Wednesday, February 17, 2010

2 or 3 Thoughts about "2 or 3 Things"

Watching 2 or 3 Things I Know About Her, I found myself consistently wanting to slap the young Jean-Luc Godard. There's something grating, at first, about the film's conceits: the way characters, most notably the protagonist Juliette (Marina Vlady), speak thoughts aloud and listlessly soliloquize about cultural theory concepts like first-year grad students who've just encountered Foucault or Derrida; the way Godard's creepy whispering narrator pops up from time to time with more grad school socioeconomics and semiotics; the slides of colorful text that occasionally appear and break up the (already loose) narrative; the constant breaking of the fourth wall. These tricks, certainly not new to Godard's work, are piled high, here, in a nearly insufferable way.

Yet there is SOMETHING compelling, something intriguing, that kept me from spitting the DVD out of the machine and calling it a night. Despite its so-very-60's politics, the film's interrogation of a world choked by consumerism still manages to strike the right notes at many of the right times. And yes, the central metaphor about consumer culture turning the bourgeois into whores is a bit, well, obvious. But that such a facile image does not manage to sink the film is a credit to Godard's skill.

The story, such as it is, concerns Juliette: a young housewife who, in order to support her family and maintain a middle class lifestyle, works as a prostitute in Paris. Juliette's husband, Robert (Roger Montseret), a worker in an auto garage, spends time philosophizing and obsessing over the Vietnam war. He is mostly satisfied with his life; at any rate, he does not share Juliette's materialistic impulses, which is why she becomes a call girl. The film follows roughly 24 hours in Juliette's life, while occasionally diverting to another character's perspective. But again, the plot is the least important thing here; this film is all about images and ideas.

To that end, Raoul Coutard (the Nouvelle Vague's favorite cinematographer) provides some great work. The images tend to be highly saturated and filled with primary colors. The early portion of the film tends to focus on red, white, and blue, reinforcing the film's fixation on France and America, though this palette expands as the film progresses. Coutard also uses atypical framing; the balance of his compositions is ever-so-slightly off. Human subjects and the objects around them seem to fight for supremacy in the frame. The mise en scene also frequently places products, advertisements, and packaging (with highly-visible brand names) in many if not most scenes.

This highlights Godard's criticisms about the objectification of people in consumer culture, while his narration notes the difficulty of telling a story where objects "exist more than people." During one scene, Godard's narration makes this problem explicit.

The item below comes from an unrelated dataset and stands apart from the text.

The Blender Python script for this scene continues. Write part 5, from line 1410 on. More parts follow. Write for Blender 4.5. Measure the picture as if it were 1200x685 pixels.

The camera lingering on trees, Godard says: "Describe Juliette, or foliage? Talking about both is impossible. Let's just say that both trembled gently on this late October afternoon."

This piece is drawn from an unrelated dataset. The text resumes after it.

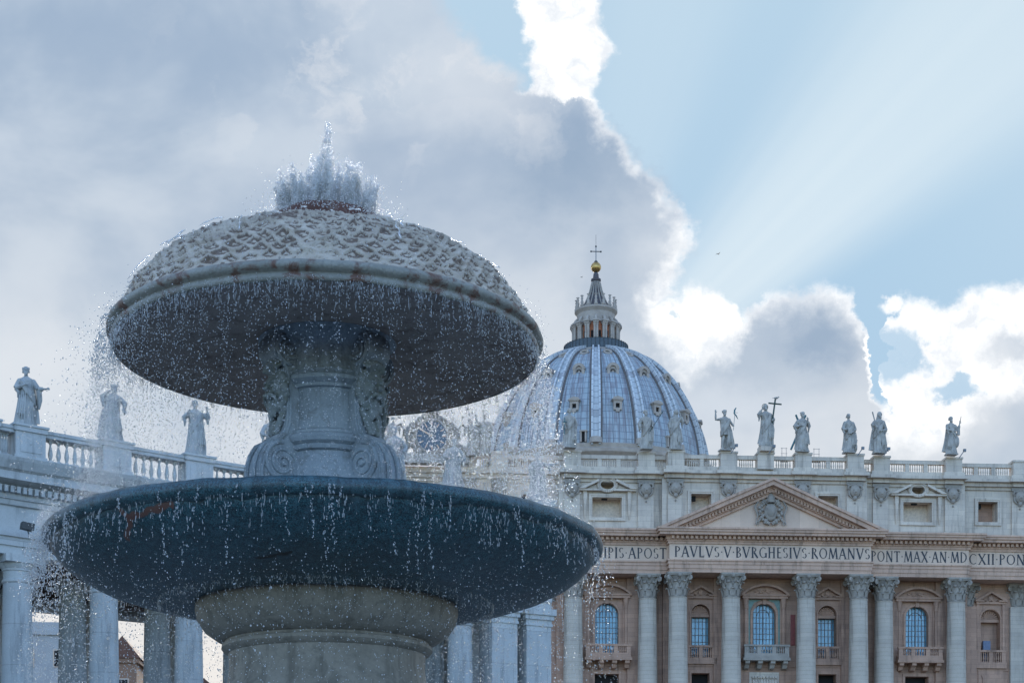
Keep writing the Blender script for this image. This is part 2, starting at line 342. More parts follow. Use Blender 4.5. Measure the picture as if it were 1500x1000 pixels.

Godard further demonstrates this split between people and objects by regularly cutting to dialog-free shots of buildings, bridges, and construction. Does this represent the disruption the urban, commercial landscape poses on regular people attempting to live out the story of their lives? Perhaps. Juliette's elliptical story does pose something of a narrative challenge to the viewer. One digression, involving Robert's conversation with a young woman at a cafe, feels like too much of a tangent for the thin narrative to support.

In the end, your enjoyment of the film may depend on how seriously you wish to take Godard's ideas (or perhaps on how seriously you think he is taking himself). As I've said, this isn't really a film for fans of narrative storytelling. But there is poetry, here, too. There is visual beauty, and (aside from the more obvious and labored bits) excellent cinematic techniques. For my taste, I prefer my essay-films to be somewhat more documentary-like (such as Welles's F for Fake). But as an interesting, and mostly successful, attempt at melding an essay with a narrative, 2 or 3 Things is definitely worth watching and sticking with until its great concluding shot.